Copy out exactly the lines spanning the line with "Write a Blender" to the line with "col = scn.collection", inclusive, from the data underneath, with no pictures.

______

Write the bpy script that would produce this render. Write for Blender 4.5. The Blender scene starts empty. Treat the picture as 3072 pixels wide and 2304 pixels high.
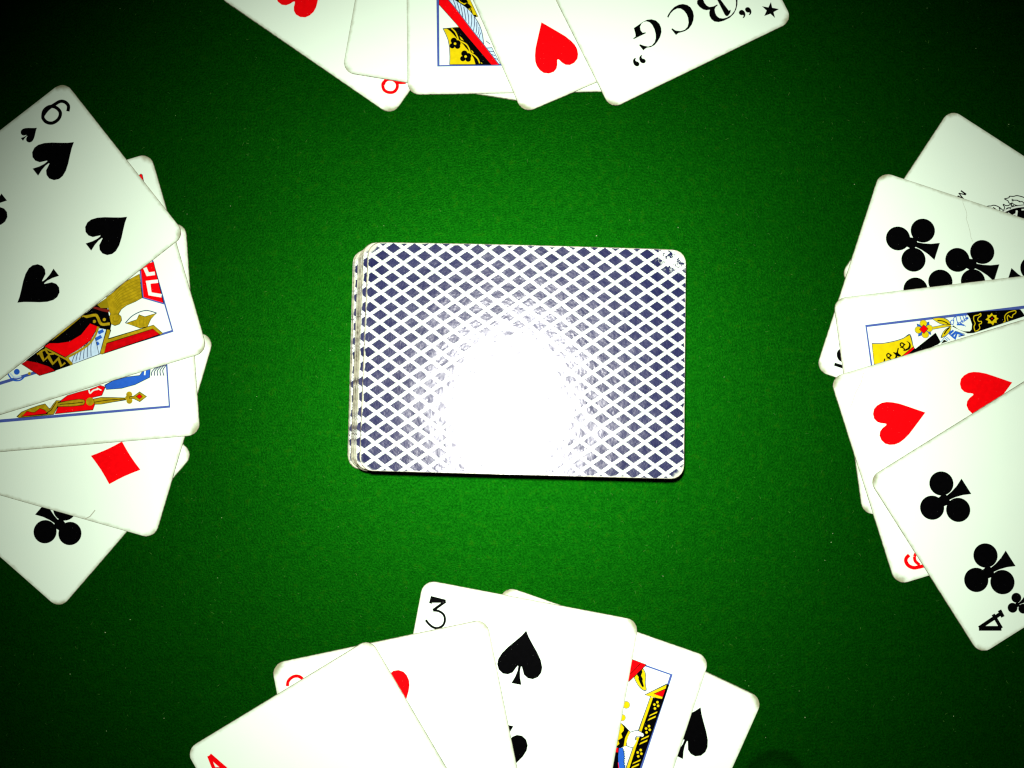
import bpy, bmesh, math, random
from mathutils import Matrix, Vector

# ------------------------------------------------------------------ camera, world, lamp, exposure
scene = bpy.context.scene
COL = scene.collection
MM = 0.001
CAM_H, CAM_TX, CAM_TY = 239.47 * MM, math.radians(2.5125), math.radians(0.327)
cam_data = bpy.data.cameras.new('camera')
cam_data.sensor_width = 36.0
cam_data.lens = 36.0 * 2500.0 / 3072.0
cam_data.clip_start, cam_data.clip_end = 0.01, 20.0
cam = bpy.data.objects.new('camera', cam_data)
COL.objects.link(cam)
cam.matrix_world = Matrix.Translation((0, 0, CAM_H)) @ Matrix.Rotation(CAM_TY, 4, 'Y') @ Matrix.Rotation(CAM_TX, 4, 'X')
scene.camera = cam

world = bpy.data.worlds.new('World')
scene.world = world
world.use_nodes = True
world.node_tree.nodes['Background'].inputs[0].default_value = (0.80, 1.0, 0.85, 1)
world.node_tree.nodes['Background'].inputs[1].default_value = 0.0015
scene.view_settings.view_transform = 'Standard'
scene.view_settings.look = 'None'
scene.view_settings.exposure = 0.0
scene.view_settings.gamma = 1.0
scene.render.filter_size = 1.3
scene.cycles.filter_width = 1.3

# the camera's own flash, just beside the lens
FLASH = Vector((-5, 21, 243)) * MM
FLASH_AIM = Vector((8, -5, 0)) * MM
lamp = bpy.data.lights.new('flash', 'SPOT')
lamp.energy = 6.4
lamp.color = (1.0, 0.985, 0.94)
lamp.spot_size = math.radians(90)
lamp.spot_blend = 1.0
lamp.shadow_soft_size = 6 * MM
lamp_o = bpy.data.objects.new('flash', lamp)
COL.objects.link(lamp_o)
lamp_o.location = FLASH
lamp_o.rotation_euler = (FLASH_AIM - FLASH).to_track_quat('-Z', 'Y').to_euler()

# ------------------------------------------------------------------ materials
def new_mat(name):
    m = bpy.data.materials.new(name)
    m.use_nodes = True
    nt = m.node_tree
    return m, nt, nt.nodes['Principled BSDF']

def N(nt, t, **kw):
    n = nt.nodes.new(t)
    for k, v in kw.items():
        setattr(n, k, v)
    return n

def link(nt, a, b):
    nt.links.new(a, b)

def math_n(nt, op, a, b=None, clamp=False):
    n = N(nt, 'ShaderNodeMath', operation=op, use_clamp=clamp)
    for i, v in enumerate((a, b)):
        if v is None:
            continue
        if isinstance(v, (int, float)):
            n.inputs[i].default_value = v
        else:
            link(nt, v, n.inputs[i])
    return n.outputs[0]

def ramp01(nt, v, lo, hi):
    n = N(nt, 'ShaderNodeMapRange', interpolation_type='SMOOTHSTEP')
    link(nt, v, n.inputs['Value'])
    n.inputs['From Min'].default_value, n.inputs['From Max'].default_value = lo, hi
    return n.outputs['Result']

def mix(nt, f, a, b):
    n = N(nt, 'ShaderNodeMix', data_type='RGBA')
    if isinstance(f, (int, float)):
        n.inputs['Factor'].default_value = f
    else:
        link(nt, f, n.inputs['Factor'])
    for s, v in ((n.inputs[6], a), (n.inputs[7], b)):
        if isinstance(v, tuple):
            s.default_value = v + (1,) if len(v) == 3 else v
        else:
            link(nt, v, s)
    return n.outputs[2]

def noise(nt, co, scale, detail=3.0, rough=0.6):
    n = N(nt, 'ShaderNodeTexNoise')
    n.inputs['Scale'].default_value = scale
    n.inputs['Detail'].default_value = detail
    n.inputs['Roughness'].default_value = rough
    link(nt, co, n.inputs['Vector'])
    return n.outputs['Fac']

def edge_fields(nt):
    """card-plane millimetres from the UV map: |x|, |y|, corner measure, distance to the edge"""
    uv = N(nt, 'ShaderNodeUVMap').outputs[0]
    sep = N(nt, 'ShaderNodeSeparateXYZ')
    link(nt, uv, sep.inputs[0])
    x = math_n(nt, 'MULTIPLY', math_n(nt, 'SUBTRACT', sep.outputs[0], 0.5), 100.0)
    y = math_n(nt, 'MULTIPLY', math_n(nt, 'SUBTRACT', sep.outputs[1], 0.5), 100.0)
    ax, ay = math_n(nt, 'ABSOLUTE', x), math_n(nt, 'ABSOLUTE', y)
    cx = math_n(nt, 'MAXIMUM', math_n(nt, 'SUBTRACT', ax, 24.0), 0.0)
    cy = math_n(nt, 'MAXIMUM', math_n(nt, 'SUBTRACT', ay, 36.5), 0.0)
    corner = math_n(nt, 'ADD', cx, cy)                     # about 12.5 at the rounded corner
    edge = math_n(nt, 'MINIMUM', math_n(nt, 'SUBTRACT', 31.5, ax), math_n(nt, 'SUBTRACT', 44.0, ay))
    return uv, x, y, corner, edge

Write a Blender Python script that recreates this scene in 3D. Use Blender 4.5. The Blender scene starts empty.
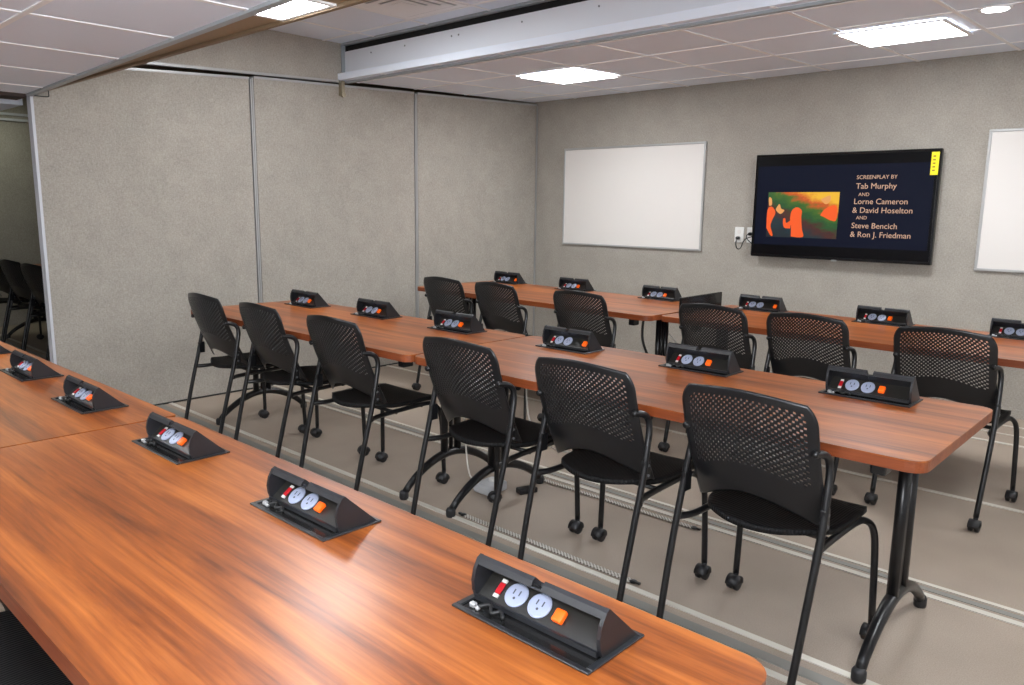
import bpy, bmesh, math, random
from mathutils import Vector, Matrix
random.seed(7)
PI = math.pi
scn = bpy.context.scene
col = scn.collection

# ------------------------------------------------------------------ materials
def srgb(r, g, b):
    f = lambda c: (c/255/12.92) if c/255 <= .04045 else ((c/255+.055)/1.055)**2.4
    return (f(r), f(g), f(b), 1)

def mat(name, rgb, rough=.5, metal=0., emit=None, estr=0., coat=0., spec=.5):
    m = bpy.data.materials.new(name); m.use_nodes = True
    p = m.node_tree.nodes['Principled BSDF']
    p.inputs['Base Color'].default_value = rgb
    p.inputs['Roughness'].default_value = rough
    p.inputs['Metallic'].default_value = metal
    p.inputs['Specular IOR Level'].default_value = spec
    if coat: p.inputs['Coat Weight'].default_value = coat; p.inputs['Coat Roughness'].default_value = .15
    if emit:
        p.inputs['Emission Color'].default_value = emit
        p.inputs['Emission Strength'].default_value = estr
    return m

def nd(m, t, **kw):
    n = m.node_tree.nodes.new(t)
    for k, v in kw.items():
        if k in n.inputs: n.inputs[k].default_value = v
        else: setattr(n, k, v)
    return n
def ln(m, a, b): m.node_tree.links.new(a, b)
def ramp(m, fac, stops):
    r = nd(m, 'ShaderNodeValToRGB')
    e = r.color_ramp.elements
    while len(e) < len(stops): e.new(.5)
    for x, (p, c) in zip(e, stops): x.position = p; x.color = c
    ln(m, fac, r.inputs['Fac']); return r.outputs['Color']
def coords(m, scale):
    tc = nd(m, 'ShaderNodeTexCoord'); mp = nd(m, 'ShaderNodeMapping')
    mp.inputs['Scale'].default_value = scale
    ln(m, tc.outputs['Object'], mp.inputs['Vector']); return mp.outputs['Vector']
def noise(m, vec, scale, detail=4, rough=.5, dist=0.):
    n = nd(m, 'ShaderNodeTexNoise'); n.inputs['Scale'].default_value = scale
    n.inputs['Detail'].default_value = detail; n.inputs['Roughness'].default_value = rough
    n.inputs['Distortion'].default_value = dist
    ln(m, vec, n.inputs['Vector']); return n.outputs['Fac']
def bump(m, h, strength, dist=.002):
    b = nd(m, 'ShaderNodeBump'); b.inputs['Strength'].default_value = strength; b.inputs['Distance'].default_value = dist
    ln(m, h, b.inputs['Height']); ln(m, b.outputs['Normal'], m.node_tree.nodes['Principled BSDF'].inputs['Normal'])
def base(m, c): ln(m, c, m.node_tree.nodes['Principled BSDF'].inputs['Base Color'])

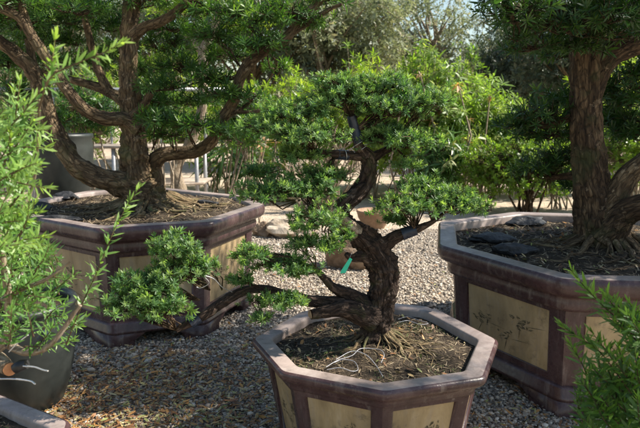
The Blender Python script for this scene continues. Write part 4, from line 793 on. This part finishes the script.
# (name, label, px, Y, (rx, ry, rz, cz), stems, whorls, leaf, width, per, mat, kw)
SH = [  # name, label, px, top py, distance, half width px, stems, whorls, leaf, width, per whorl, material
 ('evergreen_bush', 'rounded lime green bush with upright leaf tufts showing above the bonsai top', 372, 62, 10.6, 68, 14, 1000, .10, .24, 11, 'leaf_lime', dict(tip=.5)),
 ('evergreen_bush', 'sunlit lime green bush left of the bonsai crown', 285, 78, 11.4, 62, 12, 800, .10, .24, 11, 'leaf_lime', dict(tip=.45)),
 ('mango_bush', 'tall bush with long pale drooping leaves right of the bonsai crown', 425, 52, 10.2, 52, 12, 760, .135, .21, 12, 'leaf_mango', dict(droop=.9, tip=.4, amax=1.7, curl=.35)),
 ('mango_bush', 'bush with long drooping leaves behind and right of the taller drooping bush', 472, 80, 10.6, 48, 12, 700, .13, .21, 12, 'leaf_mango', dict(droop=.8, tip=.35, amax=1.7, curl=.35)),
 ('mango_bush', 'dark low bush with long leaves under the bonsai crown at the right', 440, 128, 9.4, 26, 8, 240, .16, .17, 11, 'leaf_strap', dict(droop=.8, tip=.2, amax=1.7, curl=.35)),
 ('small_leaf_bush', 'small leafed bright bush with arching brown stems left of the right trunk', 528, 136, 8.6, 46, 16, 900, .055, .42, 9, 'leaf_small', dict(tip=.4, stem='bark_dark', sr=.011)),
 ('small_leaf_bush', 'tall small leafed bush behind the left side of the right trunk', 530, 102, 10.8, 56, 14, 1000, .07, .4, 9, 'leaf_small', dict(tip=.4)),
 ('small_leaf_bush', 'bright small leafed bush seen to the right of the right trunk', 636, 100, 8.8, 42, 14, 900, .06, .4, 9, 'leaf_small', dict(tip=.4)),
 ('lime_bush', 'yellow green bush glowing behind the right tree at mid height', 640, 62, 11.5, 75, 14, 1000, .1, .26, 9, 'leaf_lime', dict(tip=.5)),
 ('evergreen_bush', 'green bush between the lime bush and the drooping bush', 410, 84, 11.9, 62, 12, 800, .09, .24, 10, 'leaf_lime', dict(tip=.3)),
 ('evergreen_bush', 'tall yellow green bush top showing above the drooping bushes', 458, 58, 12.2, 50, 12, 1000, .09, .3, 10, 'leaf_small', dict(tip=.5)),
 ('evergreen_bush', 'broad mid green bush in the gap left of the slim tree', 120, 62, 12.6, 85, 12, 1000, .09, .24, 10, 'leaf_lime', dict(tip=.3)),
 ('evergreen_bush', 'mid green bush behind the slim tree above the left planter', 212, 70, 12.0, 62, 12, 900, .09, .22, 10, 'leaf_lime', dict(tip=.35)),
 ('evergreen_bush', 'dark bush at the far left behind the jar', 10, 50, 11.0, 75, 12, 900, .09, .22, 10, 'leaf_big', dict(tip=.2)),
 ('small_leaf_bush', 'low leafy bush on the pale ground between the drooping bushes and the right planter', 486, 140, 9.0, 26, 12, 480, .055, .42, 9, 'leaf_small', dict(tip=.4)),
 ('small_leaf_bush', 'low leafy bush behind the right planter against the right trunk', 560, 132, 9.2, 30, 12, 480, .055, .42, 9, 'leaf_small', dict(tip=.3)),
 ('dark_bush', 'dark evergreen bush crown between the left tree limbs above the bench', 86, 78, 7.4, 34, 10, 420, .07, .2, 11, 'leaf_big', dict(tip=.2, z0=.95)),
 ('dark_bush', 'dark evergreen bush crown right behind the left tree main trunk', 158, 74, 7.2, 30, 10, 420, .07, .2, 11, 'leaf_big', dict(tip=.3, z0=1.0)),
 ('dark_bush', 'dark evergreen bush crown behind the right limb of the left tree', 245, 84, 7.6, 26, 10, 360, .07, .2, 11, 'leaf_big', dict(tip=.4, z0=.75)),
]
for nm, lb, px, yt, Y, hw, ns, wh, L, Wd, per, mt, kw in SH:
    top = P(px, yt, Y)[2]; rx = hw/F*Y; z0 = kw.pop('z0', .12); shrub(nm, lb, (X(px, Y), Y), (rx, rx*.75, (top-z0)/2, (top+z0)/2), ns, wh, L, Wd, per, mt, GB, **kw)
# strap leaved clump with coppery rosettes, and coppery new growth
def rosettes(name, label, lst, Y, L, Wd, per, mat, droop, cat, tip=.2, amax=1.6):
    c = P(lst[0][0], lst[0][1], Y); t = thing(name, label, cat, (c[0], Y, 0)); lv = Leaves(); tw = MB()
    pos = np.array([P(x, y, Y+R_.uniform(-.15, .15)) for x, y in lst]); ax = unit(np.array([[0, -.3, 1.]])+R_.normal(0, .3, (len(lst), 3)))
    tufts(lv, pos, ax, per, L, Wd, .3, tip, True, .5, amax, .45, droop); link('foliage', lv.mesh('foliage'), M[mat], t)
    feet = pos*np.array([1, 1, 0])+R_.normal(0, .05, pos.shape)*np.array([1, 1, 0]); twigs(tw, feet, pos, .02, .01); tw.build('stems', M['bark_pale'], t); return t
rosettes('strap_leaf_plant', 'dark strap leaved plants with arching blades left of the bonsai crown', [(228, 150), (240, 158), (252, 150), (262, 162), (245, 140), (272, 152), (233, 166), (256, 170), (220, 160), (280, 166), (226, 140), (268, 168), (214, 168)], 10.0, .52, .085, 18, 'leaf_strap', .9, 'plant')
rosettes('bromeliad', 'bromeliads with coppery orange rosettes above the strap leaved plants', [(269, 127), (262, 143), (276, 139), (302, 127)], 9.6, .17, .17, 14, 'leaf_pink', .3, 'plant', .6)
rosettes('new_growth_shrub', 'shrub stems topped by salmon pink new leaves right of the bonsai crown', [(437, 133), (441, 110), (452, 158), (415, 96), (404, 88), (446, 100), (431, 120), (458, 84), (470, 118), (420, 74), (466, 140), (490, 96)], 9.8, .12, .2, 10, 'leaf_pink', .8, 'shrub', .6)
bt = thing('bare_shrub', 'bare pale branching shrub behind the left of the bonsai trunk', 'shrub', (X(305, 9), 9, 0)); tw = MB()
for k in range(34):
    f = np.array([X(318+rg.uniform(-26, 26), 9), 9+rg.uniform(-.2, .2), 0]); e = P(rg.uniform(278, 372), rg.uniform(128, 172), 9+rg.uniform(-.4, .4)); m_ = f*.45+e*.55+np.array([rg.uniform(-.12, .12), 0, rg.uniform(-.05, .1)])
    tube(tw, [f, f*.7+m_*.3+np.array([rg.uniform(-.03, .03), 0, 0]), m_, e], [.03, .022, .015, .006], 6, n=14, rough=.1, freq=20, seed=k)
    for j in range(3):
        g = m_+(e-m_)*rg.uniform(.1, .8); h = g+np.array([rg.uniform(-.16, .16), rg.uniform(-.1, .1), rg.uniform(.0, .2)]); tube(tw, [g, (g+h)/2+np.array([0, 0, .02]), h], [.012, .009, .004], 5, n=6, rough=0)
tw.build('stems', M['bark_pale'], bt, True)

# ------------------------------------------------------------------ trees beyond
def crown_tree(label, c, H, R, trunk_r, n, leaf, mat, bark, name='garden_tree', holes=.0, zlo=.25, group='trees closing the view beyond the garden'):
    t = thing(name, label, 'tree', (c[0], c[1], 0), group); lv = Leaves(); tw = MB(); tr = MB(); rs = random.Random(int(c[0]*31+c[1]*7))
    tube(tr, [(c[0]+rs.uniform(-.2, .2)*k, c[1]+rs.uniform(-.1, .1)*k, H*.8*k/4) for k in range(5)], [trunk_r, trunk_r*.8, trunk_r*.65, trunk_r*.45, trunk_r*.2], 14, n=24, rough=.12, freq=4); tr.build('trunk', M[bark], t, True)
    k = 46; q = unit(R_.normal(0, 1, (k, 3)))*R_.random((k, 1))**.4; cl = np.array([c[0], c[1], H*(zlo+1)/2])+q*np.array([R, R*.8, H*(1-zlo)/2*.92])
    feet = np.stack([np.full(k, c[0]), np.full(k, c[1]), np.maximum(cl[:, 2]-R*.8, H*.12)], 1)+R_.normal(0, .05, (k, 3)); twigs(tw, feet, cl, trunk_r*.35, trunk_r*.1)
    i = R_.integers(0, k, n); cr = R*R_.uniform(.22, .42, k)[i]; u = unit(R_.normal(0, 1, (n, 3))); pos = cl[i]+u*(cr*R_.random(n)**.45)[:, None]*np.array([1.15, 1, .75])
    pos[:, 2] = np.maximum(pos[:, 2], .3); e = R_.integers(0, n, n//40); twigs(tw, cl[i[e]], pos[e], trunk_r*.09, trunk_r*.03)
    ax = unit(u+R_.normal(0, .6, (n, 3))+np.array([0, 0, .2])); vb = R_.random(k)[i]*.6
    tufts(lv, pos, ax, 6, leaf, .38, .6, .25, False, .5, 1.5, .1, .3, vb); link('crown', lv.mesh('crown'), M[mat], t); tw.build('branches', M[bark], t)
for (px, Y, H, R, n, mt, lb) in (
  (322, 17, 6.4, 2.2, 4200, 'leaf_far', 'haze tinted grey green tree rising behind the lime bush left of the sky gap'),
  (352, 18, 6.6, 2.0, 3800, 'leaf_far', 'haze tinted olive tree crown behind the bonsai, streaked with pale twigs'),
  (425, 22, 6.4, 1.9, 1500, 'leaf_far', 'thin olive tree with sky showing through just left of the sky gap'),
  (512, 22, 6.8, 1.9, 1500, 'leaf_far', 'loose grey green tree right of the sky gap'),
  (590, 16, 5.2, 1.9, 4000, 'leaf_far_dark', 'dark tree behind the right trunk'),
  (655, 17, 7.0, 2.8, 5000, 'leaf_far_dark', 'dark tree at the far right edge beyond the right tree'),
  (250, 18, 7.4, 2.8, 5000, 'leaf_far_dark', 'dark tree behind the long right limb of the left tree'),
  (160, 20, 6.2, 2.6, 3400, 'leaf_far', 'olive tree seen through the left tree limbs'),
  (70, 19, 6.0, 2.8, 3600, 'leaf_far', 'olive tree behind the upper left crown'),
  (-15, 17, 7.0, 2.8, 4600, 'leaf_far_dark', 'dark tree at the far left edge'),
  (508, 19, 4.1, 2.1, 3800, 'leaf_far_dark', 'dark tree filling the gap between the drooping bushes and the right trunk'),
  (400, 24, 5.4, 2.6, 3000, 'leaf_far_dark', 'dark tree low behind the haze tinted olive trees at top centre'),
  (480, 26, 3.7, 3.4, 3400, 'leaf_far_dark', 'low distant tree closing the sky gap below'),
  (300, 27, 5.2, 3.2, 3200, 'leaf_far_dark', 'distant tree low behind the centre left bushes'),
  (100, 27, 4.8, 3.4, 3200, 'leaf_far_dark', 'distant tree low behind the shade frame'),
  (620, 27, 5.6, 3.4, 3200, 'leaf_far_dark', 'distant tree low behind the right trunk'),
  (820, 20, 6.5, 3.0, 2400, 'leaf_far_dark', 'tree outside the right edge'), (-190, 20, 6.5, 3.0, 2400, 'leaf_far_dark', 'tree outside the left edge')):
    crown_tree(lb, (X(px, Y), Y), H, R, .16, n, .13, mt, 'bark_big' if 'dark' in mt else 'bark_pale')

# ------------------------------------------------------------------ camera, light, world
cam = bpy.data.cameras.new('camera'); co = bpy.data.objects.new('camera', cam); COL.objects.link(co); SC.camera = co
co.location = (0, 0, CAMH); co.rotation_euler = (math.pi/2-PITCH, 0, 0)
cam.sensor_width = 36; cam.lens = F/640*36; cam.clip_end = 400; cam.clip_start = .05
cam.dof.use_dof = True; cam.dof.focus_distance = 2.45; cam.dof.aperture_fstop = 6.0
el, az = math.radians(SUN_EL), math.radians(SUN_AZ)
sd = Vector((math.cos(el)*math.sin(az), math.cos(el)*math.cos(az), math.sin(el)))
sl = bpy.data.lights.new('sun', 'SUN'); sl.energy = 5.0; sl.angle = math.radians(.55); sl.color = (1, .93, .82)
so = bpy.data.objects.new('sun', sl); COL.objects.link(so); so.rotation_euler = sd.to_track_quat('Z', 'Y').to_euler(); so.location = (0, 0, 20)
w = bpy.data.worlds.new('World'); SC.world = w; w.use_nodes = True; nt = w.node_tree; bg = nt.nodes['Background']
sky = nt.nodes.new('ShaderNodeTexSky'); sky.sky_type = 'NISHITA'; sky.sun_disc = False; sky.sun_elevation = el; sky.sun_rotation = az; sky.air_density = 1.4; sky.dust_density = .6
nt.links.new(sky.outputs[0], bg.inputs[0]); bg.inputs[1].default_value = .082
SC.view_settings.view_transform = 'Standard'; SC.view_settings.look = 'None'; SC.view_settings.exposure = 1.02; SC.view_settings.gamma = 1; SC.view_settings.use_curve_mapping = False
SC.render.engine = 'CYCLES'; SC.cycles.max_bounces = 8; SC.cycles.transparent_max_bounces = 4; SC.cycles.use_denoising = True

______

- RESULT FOR THIS TASK:
Write a Blender Python script that recreates this scene in 3D. Use Blender 4.5. The Blender scene starts empty.
import bpy, bmesh, math, random
from mathutils import Vector, Matrix
random.seed(7)
PI = math.pi
scn = bpy.context.scene
col = scn.collection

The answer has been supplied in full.